I don’t just mean how every fifth American movie or TV show apparently has to include a scene set in a steamy Southern courtroom, complete with slowly turning ceiling fans and lawyers in sweaty white shirts and suspenders, thundering about creationism, the Klan, or President Kennedy.

In real life, over the past five decades, how many thousands upon thousands of idiots went to law school because they wanted to be Atticus Finch? They give themselves goose bumps, repeating “Miss Jean Louise, stand up. Your father’s passin’” to themselves like it’s the Jesus Prayer. One day, they’re sure of it, someone will say that about them…


But because Atticus Finch is a fictional character, said idiots inevitably became the kinds of lawyers (and social workers and journalists and “activists” and politicians and their backroom operatives) who’ve transformed your city or town into a tangle of bike lanes, weekly ethnic festivals, dueling genocide museums, gluten-free day cares, free heroin-injection sites, ill-conceived “social housing” developments, “nuclear-free zones,” and Nelson Mandela memorials.

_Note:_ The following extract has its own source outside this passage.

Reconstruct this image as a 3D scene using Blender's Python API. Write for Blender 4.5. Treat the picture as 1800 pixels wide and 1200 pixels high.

To Kill a Mockingbird taught generations of white people that black people are, if not quite “Magic Negros,” then certainly noble but timid angels incapable of sin. How many liberal judges, juries, and parole boards have freed (or ignored) African-Americans guilty of black-on-white crime because they had a sentence or two of Harper Lee’s stuck in their heads?

How many of those black criminals went on to rape and kill again? Hence my comparison of Lee to Rachel Carson: another liberal female hero whose own book—this time, about the “dangers” of DDT—has quite possibly killed more blacks than slavery.

The real villains, according to the Mockingbird worldview (as Charles Murray has documented), are white trash, who, having finally gotten the message (those morons!), are duly killing themselves in disgust.

And when real white villains can’t readily be found, one of those Atticus Finch wannabes will happily conjure some up. (I’m willing to bet $10,000 that you’d easily find an old copy of Mockingbird in Mike Nifong’s house, and maybe even a treasured first edition…)

I made a similar point in The Dominique Strauss-Kahn Scandal: Overkilling The Mockingbird, In The Heat Of The Night, By The Green Mile--people see these movies (including police officers, who should know better) and they assume that the rich white guys are evil rapists, and that  accused blacks are innocent, while accused whites are guilty, guilty, guilty!

As a result,  Miss Lee was awarded the Presidential Medal of Freedom by George W. Bush. Rest in peace—but don't think that they've buried the South with her.